* **SUPPLIED DATA**
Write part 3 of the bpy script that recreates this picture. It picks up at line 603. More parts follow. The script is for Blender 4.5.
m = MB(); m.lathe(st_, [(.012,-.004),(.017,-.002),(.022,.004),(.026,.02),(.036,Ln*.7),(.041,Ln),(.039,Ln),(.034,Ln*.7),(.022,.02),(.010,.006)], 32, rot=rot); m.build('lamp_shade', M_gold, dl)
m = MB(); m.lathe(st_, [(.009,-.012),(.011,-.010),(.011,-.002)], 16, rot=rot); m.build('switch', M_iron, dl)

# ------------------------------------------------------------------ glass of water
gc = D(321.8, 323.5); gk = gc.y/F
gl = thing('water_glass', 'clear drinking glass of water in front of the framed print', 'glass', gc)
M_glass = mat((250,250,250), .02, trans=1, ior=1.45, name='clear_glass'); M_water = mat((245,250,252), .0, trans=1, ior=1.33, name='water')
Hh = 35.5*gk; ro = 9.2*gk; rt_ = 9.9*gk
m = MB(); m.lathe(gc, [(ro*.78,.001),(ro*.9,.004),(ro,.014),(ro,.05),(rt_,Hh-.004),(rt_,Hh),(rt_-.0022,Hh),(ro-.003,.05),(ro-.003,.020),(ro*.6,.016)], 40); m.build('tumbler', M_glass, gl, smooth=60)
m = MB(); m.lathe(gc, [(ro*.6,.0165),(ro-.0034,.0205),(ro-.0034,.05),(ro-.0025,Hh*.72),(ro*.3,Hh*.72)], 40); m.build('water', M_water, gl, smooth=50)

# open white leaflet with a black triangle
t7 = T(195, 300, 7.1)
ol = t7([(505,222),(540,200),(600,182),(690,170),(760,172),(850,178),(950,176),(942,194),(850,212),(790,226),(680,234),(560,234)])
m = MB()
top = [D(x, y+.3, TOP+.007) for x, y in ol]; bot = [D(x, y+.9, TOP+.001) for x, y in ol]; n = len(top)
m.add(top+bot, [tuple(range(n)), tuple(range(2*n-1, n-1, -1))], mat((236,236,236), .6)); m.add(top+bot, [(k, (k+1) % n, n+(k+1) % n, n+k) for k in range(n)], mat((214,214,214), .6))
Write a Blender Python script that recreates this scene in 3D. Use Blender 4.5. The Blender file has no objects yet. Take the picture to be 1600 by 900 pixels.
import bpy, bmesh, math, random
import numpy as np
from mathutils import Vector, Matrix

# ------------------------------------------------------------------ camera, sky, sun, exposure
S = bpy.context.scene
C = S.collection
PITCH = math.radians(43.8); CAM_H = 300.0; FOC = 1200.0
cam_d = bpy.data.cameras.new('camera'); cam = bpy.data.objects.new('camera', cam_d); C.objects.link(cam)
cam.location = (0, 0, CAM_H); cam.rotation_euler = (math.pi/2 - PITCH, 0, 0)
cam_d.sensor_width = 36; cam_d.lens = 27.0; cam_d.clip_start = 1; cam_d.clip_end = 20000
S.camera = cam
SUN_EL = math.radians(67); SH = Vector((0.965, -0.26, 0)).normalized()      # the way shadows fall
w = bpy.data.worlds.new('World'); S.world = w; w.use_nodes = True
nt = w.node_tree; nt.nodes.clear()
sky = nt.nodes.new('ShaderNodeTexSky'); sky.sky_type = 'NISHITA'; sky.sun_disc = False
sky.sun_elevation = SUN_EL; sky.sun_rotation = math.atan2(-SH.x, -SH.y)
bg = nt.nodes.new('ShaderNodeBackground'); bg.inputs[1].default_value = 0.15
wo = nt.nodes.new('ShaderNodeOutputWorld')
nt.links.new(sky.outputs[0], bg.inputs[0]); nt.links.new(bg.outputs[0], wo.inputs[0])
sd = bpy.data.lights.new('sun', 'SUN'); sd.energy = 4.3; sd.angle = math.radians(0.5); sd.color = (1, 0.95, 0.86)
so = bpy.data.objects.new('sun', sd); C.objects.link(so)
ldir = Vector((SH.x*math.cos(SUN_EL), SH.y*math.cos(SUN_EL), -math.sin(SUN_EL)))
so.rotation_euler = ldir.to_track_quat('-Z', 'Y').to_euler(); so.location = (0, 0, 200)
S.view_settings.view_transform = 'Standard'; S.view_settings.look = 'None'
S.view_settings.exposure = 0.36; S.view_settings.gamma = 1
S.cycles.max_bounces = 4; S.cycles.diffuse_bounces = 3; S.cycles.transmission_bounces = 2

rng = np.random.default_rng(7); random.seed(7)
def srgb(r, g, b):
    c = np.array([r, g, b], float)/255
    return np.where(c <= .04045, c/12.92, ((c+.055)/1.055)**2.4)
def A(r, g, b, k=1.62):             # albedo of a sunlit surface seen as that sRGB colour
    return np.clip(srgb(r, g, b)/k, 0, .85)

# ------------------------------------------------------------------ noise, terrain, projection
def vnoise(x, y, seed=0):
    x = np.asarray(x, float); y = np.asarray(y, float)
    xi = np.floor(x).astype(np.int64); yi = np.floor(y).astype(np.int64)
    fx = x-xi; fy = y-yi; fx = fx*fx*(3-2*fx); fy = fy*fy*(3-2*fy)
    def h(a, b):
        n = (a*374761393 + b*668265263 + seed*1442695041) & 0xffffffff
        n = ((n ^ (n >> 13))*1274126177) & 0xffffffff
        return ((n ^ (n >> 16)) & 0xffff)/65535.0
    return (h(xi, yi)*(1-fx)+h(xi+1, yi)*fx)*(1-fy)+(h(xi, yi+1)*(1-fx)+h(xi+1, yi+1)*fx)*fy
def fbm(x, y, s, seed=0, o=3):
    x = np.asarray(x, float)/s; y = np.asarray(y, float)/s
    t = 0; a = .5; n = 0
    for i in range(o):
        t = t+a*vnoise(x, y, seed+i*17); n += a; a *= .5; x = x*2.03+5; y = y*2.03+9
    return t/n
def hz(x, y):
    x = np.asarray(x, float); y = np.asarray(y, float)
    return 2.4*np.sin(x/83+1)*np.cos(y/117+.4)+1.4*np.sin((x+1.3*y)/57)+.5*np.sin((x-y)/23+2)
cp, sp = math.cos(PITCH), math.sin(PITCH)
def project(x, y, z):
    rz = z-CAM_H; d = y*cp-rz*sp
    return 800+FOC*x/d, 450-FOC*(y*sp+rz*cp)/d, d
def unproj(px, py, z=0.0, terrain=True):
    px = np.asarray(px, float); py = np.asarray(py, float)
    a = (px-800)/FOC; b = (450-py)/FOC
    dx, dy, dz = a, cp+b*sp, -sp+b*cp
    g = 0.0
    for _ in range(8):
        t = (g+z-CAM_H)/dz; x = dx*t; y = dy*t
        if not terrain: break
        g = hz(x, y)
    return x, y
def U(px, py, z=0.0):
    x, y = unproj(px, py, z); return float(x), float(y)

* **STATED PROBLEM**
Output the complete data exactly as written.

* **EXERCISE OUTPUT**
Write part 3 of the bpy script that recreates this picture. It picks up at line 603. More parts follow. The script is for Blender 4.5.
m = MB(); m.lathe(st_, [(.012,-.004),(.017,-.002),(.022,.004),(.026,.02),(.036,Ln*.7),(.041,Ln),(.039,Ln),(.034,Ln*.7),(.022,.02),(.010,.006)], 32, rot=rot); m.build('lamp_shade', M_gold, dl)
m = MB(); m.lathe(st_, [(.009,-.012),(.011,-.010),(.011,-.002)], 16, rot=rot); m.build('switch', M_iron, dl)

# ------------------------------------------------------------------ glass of water
gc = D(321.8, 323.5); gk = gc.y/F
gl = thing('water_glass', 'clear drinking glass of water in front of the framed print', 'glass', gc)
M_glass = mat((250,250,250), .02, trans=1, ior=1.45, name='clear_glass'); M_water = mat((245,250,252), .0, trans=1, ior=1.33, name='water')
Hh = 35.5*gk; ro = 9.2*gk; rt_ = 9.9*gk
m = MB(); m.lathe(gc, [(ro*.78,.001),(ro*.9,.004),(ro,.014),(ro,.05),(rt_,Hh-.004),(rt_,Hh),(rt_-.0022,Hh),(ro-.003,.05),(ro-.003,.020),(ro*.6,.016)], 40); m.build('tumbler', M_glass, gl, smooth=60)
m = MB(); m.lathe(gc, [(ro*.6,.0165),(ro-.0034,.0205),(ro-.0034,.05),(ro-.0025,Hh*.72),(ro*.3,Hh*.72)], 40); m.build('water', M_water, gl, smooth=50)

# open white leaflet with a black triangle
t7 = T(195, 300, 7.1)
ol = t7([(505,222),(540,200),(600,182),(690,170),(760,172),(850,178),(950,176),(942,194),(850,212),(790,226),(680,234),(560,234)])
m = MB()
top = [D(x, y+.3, TOP+.007) for x, y in ol]; bot = [D(x, y+.9, TOP+.001) for x, y in ol]; n = len(top)
m.add(top+bot, [tuple(range(n)), tuple(range(2*n-1, n-1, -1))], mat((236,236,236), .6)); m.add(top+bot, [(k, (k+1) % n, n+(k+1) % n, n+k) for k in range(n)], mat((214,214,214), .6))
Write a Blender Python script that recreates this scene in 3D. Use Blender 4.5. The Blender file has no objects yet. Take the picture to be 1600 by 900 pixels.
import bpy, bmesh, math, random
import numpy as np
from mathutils import Vector, Matrix

# ------------------------------------------------------------------ camera, sky, sun, exposure
S = bpy.context.scene
C = S.collection
PITCH = math.radians(43.8); CAM_H = 300.0; FOC = 1200.0
cam_d = bpy.data.cameras.new('camera'); cam = bpy.data.objects.new('camera', cam_d); C.objects.link(cam)
cam.location = (0, 0, CAM_H); cam.rotation_euler = (math.pi/2 - PITCH, 0, 0)
cam_d.sensor_width = 36; cam_d.lens = 27.0; cam_d.clip_start = 1; cam_d.clip_end = 20000
S.camera = cam
SUN_EL = math.radians(67); SH = Vector((0.965, -0.26, 0)).normalized()      # the way shadows fall
w = bpy.data.worlds.new('World'); S.world = w; w.use_nodes = True
nt = w.node_tree; nt.nodes.clear()
sky = nt.nodes.new('ShaderNodeTexSky'); sky.sky_type = 'NISHITA'; sky.sun_disc = False
sky.sun_elevation = SUN_EL; sky.sun_rotation = math.atan2(-SH.x, -SH.y)
bg = nt.nodes.new('ShaderNodeBackground'); bg.inputs[1].default_value = 0.15
wo = nt.nodes.new('ShaderNodeOutputWorld')
nt.links.new(sky.outputs[0], bg.inputs[0]); nt.links.new(bg.outputs[0], wo.inputs[0])
sd = bpy.data.lights.new('sun', 'SUN'); sd.energy = 4.3; sd.angle = math.radians(0.5); sd.color = (1, 0.95, 0.86)
so = bpy.data.objects.new('sun', sd); C.objects.link(so)
ldir = Vector((SH.x*math.cos(SUN_EL), SH.y*math.cos(SUN_EL), -math.sin(SUN_EL)))
so.rotation_euler = ldir.to_track_quat('-Z', 'Y').to_euler(); so.location = (0, 0, 200)
S.view_settings.view_transform = 'Standard'; S.view_settings.look = 'None'
S.view_settings.exposure = 0.36; S.view_settings.gamma = 1
S.cycles.max_bounces = 4; S.cycles.diffuse_bounces = 3; S.cycles.transmission_bounces = 2

rng = np.random.default_rng(7); random.seed(7)
def srgb(r, g, b):
    c = np.array([r, g, b], float)/255
    return np.where(c <= .04045, c/12.92, ((c+.055)/1.055)**2.4)
def A(r, g, b, k=1.62):             # albedo of a sunlit surface seen as that sRGB colour
    return np.clip(srgb(r, g, b)/k, 0, .85)

# ------------------------------------------------------------------ noise, terrain, projection
def vnoise(x, y, seed=0):
    x = np.asarray(x, float); y = np.asarray(y, float)
    xi = np.floor(x).astype(np.int64); yi = np.floor(y).astype(np.int64)
    fx = x-xi; fy = y-yi; fx = fx*fx*(3-2*fx); fy = fy*fy*(3-2*fy)
    def h(a, b):
        n = (a*374761393 + b*668265263 + seed*1442695041) & 0xffffffff
        n = ((n ^ (n >> 13))*1274126177) & 0xffffffff
        return ((n ^ (n >> 16)) & 0xffff)/65535.0
    return (h(xi, yi)*(1-fx)+h(xi+1, yi)*fx)*(1-fy)+(h(xi, yi+1)*(1-fx)+h(xi+1, yi+1)*fx)*fy
def fbm(x, y, s, seed=0, o=3):
    x = np.asarray(x, float)/s; y = np.asarray(y, float)/s
    t = 0; a = .5; n = 0
    for i in range(o):
        t = t+a*vnoise(x, y, seed+i*17); n += a; a *= .5; x = x*2.03+5; y = y*2.03+9
    return t/n
def hz(x, y):
    x = np.asarray(x, float); y = np.asarray(y, float)
    return 2.4*np.sin(x/83+1)*np.cos(y/117+.4)+1.4*np.sin((x+1.3*y)/57)+.5*np.sin((x-y)/23+2)
cp, sp = math.cos(PITCH), math.sin(PITCH)
def project(x, y, z):
    rz = z-CAM_H; d = y*cp-rz*sp
    return 800+FOC*x/d, 450-FOC*(y*sp+rz*cp)/d, d
def unproj(px, py, z=0.0, terrain=True):
    px = np.asarray(px, float); py = np.asarray(py, float)
    a = (px-800)/FOC; b = (450-py)/FOC
    dx, dy, dz = a, cp+b*sp, -sp+b*cp
    g = 0.0
    for _ in range(8):
        t = (g+z-CAM_H)/dz; x = dx*t; y = dy*t
        if not terrain: break
        g = hz(x, y)
    return x, y
def U(px, py, z=0.0):
    x, y = unproj(px, py, z); return float(x), float(y)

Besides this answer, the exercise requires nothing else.